Youngkin too inept to realize he can't pull Virginia out of carbon initiative on his own
Virginia governor-elect Glenn Youngkin is ready to pull the plug on the Regional Greenhouse Gas Initiative (RGGI). Speaking at the annual Hampton Roads Chamber of Commerce meeting, the Republican said he was tired of the so-called carbon tax being passed on to Virginians. “Unfortunately it’s making the cost of living in Virginia, which has already been on a meteoric rise, even harder for Virginians to deal with,” Youngkin said in his keynote address. “So we are going to withdraw from it and no longer be part of it and allow Virginians to maintain that money.”
The RGGI was created in 2009 and adopted by 11 states to reduce and steadily decrease emissions from power plants. As part of the initiative, regulated plants must acquire an allowance for carbon dioxide fro the RGGI per every short ton of CO2 emitted. Those allowances are released quarterly and, in Virginia’s case, are made available through an auction. Profits from those sales are then invested in climate change mitigation and initiatives that provide energy-efficient solutions to communities. For all his complaining about costs coming down to taxpayers, Youngkin’s own office determined consumers would only save around $52 on their energy bills per year were the state to leave the RGGI.

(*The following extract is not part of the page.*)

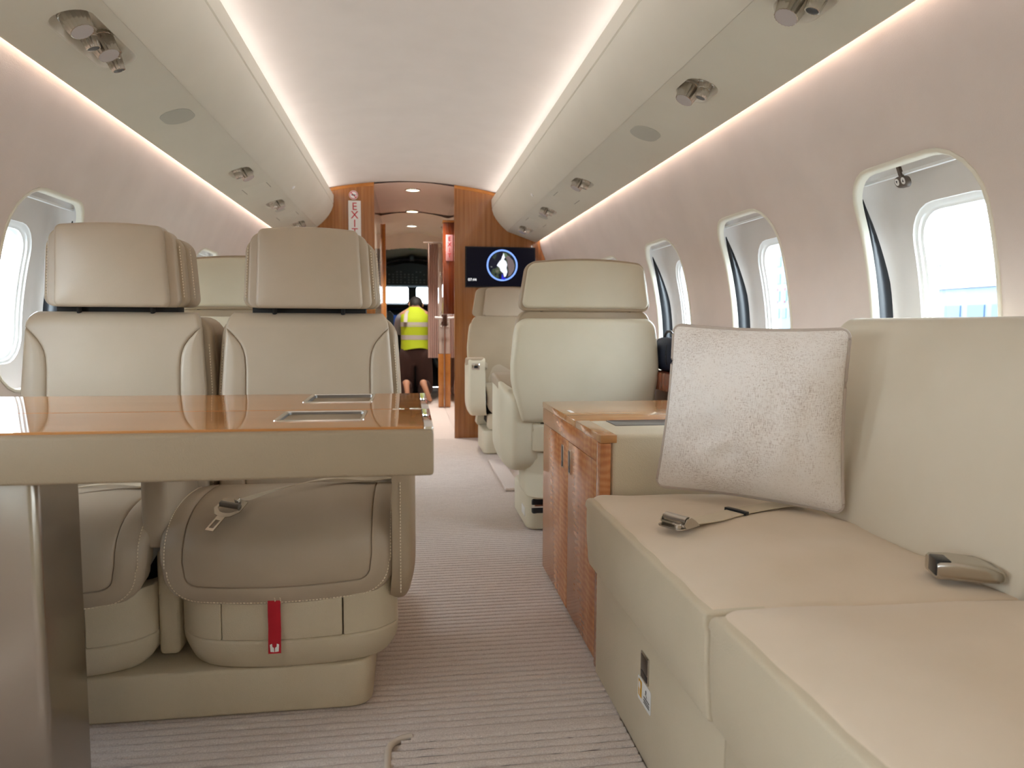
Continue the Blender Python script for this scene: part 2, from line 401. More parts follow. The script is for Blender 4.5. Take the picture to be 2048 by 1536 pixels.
# windows
win_n = 0
first = {}
for s in (1, -1):
    for k, yc in enumerate(WINY):
        win_n += 1
        name = 'window_%d' % win_n
        if s in first:
            c = copy_tree(first[s], (CX + s * 1.2, yc, OZ)); c.name = name; continue
        P = lambda y, z, o: (CX + s * (wallx(z) + o), y, z)
        root = bpy.data.objects.new(name, None); COL.objects.link(root); root.location = (CX + s * 1.2, yc, OZ); ORG[root] = Vector(root.location); tag(root, kind='structure'); first[s] = root
        def loft(nm, rings, mat, cap_last=False):
            bm = bmesh.new()
            vv = add_grid(bm, [[P(yc + p, zc + q, o) for p, q in rr(w, h, r)] for (w, h, r, zc, o) in rings], True)
            if cap_last: cap(bm, vv[-1])
            return finish(nm, bm, mat, root, angle=50)
        g = lambda d, o: (OW - 2 * d, OH - 2 * d, inset(OR, d), OZ, o)
        loft('window_lip', [g(-.011, .002), g(-.010, -.003), g(-.006, -.005), g(-.001, -.003), g(.001, .003), g(.002, .016)], CREAM)
        for sy in (-1, 1):
            zz = [.80 + .435 * i / 14 for i in range(15)]
            tw = lambda z: .050 * min(1, max(0.03, (1.245 - z) / .22)) ** .8
            ce = lambda z: .056 - .010 * max(0, (z - 1.0) / .2)
            bm = bmesh.new()
            add_grid(bm, [[P(yc + sy * (OW / 2 + .037 - dd), z, ce(z) + k * tw(z) / 2) for k, dd in ((-1, -.002), (-1, .004), (-.4, .008), (.4, .008), (1, .004), (1, -.002))] for z in zz])
            finish('shade_gasket', bm, BLK, root)
        loft('reveal', [g(.002, .014), g(-.030, .017), g(-.036, .03), g(-.037, .06), g(-.036, .082), g(-.026, .097), g(-.004, .1045)] + [(.33, .452, .1, .988, .105), (.318, .436, .095, .988, .105)], RVL)
        f = lambda d, o: (.318 - 2 * d, .436 - 2 * d, .095 - d, .988, o)
        loft('pane_frame', [f(0, .105), f(.002, .110), f(.010, .112), f(.0115, .118), f(.019, .120), f(.0205, .130), f(.024, .133), f(.026, .14)], WHT)
        loft('pane', [f(.0255, .137), f(.06, .137), f(.1, .137), f(.15, .137)], GLS, True)
        bm = bmesh.new()
        add_box(bm, -.232, .232, -.005, .005, -.003, .003)
        for v in bm.verts: v.co = Vector(P(yc + v.co.x, 1.268 + v.co.z, .050 + v.co.y))
        finish('shade_bar', bm, WHT, root)
wroot = bpy.data.objects['window_6']

# ceiling between the coves
def ceilz(a): return 1.985 - .17 * a * a
rows = [[(CX + a, y, ceilz(a)) for y in (YA, 1.5, YF)] for a in [-.76 + 1.52 * i / 28 for i in range(29)]]
tag(grid('ceiling', rows, CEI), kind='structure')
# overhead panels on both sides (curved valance + lower slope with recesses)
KZ = .367
def psz(a): return 1.625 - .352 * (a - .722)
LAMPS = {1: [(1.49, .165), (2.075, .165), (3.485, .165), (4.35, .165), (5.19, .165)], -1: [(1.955, .34), (3.505, .165), (4.36, .165), (5.21, .165)]}
SPK = {1: 2.55, -1: 2.60}
LW = .094; LA = .808
for s, nm in ((-1, 'trim_1'), (1, 'trim_2')):
    bm = bmesh.new()
    prof = [(.72, 1.868), (.66, 1.868), (.625, 1.862), (.606, 1.862), (.602, 1.868), (.598, 1.866), (.597, 1.85), (.600, 1.806), (.605, 1.8015), (.605, 1.7985), (.601, 1.794), (.606, 1.775), (.616, 1.748), (.632, 1.720), (.655, 1.690), (.68, 1.663), (.703, 1.642), (.716, 1.631), (.724, 1.625)]
    add_grid(bm, [[(CX + s * a, y, z) for y in (YA, YF)] for a, z in prof])
    mp = lambda y, a: (CX + s * a, y, psz(a))
    hs = [(y, LA, l, LW, .046) for y, l in LAMPS[s]]
    ys = [YA, hs[0][0] - .4] + [(p[0] + q[0]) / 2 for p, q in zip(hs, hs[1:])] + [YF]
    holed(bm, mp, ys, .724, .952, [None] + hs, 3)
    add_grid(bm, [[(CX + s * a, y, z) for y in (YA, YF)] for a, z in [(.952, psz(.952)), (.957, 1.545), (.958, 1.549), (.955, 1.553), (.93, 1.557), (.922, 1.57), (.922, 1.64)]])
    add_grid(bm, [[(CX + s * a, y, z) for y in (YA, YF)] for a, z in [(.972, 1.632), (.90, 1.66), (.76, 1.82), (.735, 1.90)]])
    tag(finish(nm, bm, BIN, angle=35, normals=False), kind='structure')
# aft wall, forward bulkhead
tag(rbox('wall_back', (-1.3, 1.4), (YA - .06, YA), (-.02, 2.1), LEC, R=0), kind='structure')
def bulk(nm, x0, x1):
    bm = bmesh.new(); N = 20
    top = [(x0 + (x1 - x0) * i / N) for i in range(N + 1)]
    zt = lambda x: min(ceilz(x - CX) + .004, 2.0)
    fr = [[(x, YF, 0) for x in top], [(x, YF, zt(x)) for x in top]]
    bk = [[(x, YF + .05, 0) for x in top], [(x, YF + .05, zt(x)) for x in top]]
    add_grid(bm, fr); add_grid(bm, bk)
    add_grid(bm, [fr[1], bk[1]])
    for i in (0, -1): add_grid(bm, [[fr[0][i], fr[1][i]], [bk[0][i], bk[1][i]]])
    return tag(finish(nm, bm, WBK, angle=30), kind='structure')
bulk('wall_front', -1.25, -.255); bulk('wall_front.001', .352, 1.32)
for nm, x0, x1 in (('trim_3', -.60, -.255), ('trim_4', .352, .69)):   # lighter veneer strip that follows the arch
    N = 14; xs_ = [x0 + (x1 - x0) * i / N for i in range(N + 1)]
    rows = [[(x, YF - .005 * q, ceilz(x - CX) - dz) for x in xs_] for q, dz in ((0, .0), (1, .002), (1, .022), (0, .026))]
    tag(grid(nm, rows, WTR), kind='structure')

# ================================================================ SEATS
class Prof:
    """a path in the Y-Z plane measured by arc length; h is along its outward normal"""
    def __init__(q, pts):
        q.p = [(v.y, v.z) for v in spline([(0, y, z) for y, z in pts], 10)]
        q.d = [0.]
        for a, b_ in zip(q.p, q.p[1:]): q.d.append(q.d[-1] + math.dist(a, b_))
        q.L = q.d[-1]
    def at(q, t):
        t = min(max(t, 0), q.L); i = 0
        while i < len(q.d) - 2 and q.d[i + 1] < t: i += 1
        f = (t - q.d[i]) / max(q.d[i + 1] - q.d[i], 1e-9); a, b_ = q.p[i], q.p[i + 1]
        L = math.dist(a, b_) or 1; ty, tz = (b_[0] - a[0]) / L, (b_[1] - a[1]) / L
        return a[0] + (b_[0] - a[0]) * f, a[1] + (b_[1] - a[1]) * f, -tz, ty
def rows_pad(name, zs, xl, xr, yf, mat, parent, gd=.005, puff=.0, n_=12):
    """panel between two side curves xl(z), xr(z) with rolled, recessed edges; y = yf(x, z) is its face (towards -Y)"""
    us = [0, .0015, .003, .006, .011]
    rows = []
    for i, z in enumerate(zs):
        a, b_ = xl(z), xr(z); w = b_ - a
        e_ = [min(u, w * .3) for u in us]
        xs = [a + q for q in e_] + [a + e_[-1] + (w - 2 * e_[-1]) * j / n_ for j in range(1, n_)] + [b_ - q for q in e_[::-1]]
        dv = min(abs(z - zs[0]), abs(z - zs[-1]))
        r = []
        for x in xs:
            d = min(x - a, b_ - x)
            g = gd * math.exp(-(d / .0028) ** 2) + gd * math.exp(-(dv / .0028) ** 2)
            r.append((x, yf(x, z) + g - puff * (1 - (1 - min(1, d / .05)) ** 2), z))
        first_ = [(xs[0], r[0][1] + .02, z)]; last_ = [(xs[-1], r[-1][1] + .02, z)]
        rows.append(first_ + r + last_)
    return grid(name, rows, mat, parent, angle=60)
def zlist(z0, z1, *dense):
    out = [z0, z0 + .002, z0 + .005]; z = z0 + .01
    while z < z1 - .012: out.append(z); z += .012
    out += [z1 - .005, z1 - .002, z1]
    return out
def backrest_front(par, X0, yf, zb, zt, xo, seam, mat, bolster):
    """central back panel with a wing cushion sewn in at each side; seam = [(z, x)] from the top down"""
    tab = sorted(seam); zs0 = tab[-1][0]
    xs_ = lambda z: interp(z, tab) if z < zs0 else xo(z)
    zs = sorted(set(zlist(zb, zt) + [zs0 - .0005, zs0] + [z for z, _ in tab]))
    rows_pad('back_panel', zs, lambda z: X0 - xs_(z), lambda z: X0 + xs_(z), yf, mat, par)
    zs2 = [z for z in zs if z < zs0] 
    for s in (-1, 1):
        f1 = lambda z: X0 + min(s * xs_(z), s * xo(z)); f2 = lambda z: X0 + max(s * xs_(z), s * xo(z))
        rows_pad('back_bolster', zs2, f1, f2, yf, mat, par, puff=bolster, n_=8)
def buckle_plate(par, org, ex, ey, ez, nm, mat=NIC):
    """seat-belt slide: a pierced plate with roller, release stud and tongue; ex along the belt, ey across, ez up"""
    T = lambda x, y, z=0.: tuple(Vector(org) + Vector(ex) * x + Vector(ey) * y + Vector(ez) * z)
    out = [(-.022, -.033), (.012, -.033), (.030, -.020), (.034, -.009), (.034, .009), (.030, .020), (.012, .033), (-.022, .030), (-.03, 0)]
    hole = [(-.008, -.025), (.010, -.025), (.020, -.014), (.022, -.006), (.022, .006), (.020, .014), (.010, .025), (-.008, .025), (-.008, 0)]
    bm = bmesh.new()
    rows = [[T(x, y, 0) for x, y in out], [T(x, y, .0022) for x, y in out], [T(x, y, .0022) for x, y in hole], [T(x, y, 0) for x, y in hole]]
    rows.append(rows[0]); add_grid(bm, rows, True)
    rt_ = [(.032, -.010), (.080, -.010), (.080, .010), (.032, .010)]; rh = [(.046, -.0055), (.072, -.0055), (.072, .0055), (.046, .0055)]
    rows = [[T(x, y, 0) for x, y in rt_], [T(x, y, .002) for x, y in rt_], [T(x, y, .002) for x, y in rh], [T(x, y, 0) for x, y in rh]]; rows.append(rows[0]); add_grid(bm, rows, True)
    pl = finish(nm, bm, mat, par, angle=30)
    lathe('roller', [(-.024, .0), (-.024, .007), (.024, .007), (.024, .0)], plain_roller, pl, (T(-.002, 0, .004), ey), 16)
    lathe('release_stud', [(0, .007), (.007, .007), (.009, .0055), (.009, 0)], mat, pl, (T(-.020, -.008, .001), ez), 16)
    return pl
plain_roller = plain('roller_metal', (.30, .28, .25, 1), .35, 1.)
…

Leaving the RGGI is not that simple, however. An executive order from Youngkin does not magically remove Virginia from the initiative. According to a fellow Republican, Lee Francis of the Virginia League of Conservation Voters, the State Air Pollution Control Board has the final say. “Youngkin’s proposal is grounded in neither fact or law,” Francis told the Richmond Times-Dispatch. Put even more eloquently by a University of Virginia School of Law associate professor who spoke with the Washington Post, “leaving the trading program just seems like cutting off your nose to spite your face.”
“You might leave this multistate trading program but still have to meet the zero-carbon mandate in the code,” Cale Jaffe told the Post. “I don’t know why you would relinquish a market that is helping to make the Clean Economy Act more affordable.” Hilariously, Youngkin post a link to the Washington Post article on Twitter in an attempt to double down on his short-sighted claims that the RGGI is a “bad deal for Virginians.” Looks like someone didn’t bother to read past the headline.
In addition to halving emissions across participating states, the RGGI provides necessary funding for disaster response as the climate continues to change. According to the Georgetown Climate Center, Virginia is “increasingly vulnerable to severe weather.” More than 100,000 people could experience flooding due to rising seas, while more than 400,000 homes are at risk of flooding due to storm surges. Youngkin insists the state can make it on its own without that extra funding or incentive to reduce emissions. But losing out on hundreds of millions of dollars from RGGI emissions allowances isn’t the way forward. If anything, Youngkin’s willingness to trash the environment for the cost of just one latte every month is a frightening preview of what’s to come if more Republicans are elected in 2022 and 2024.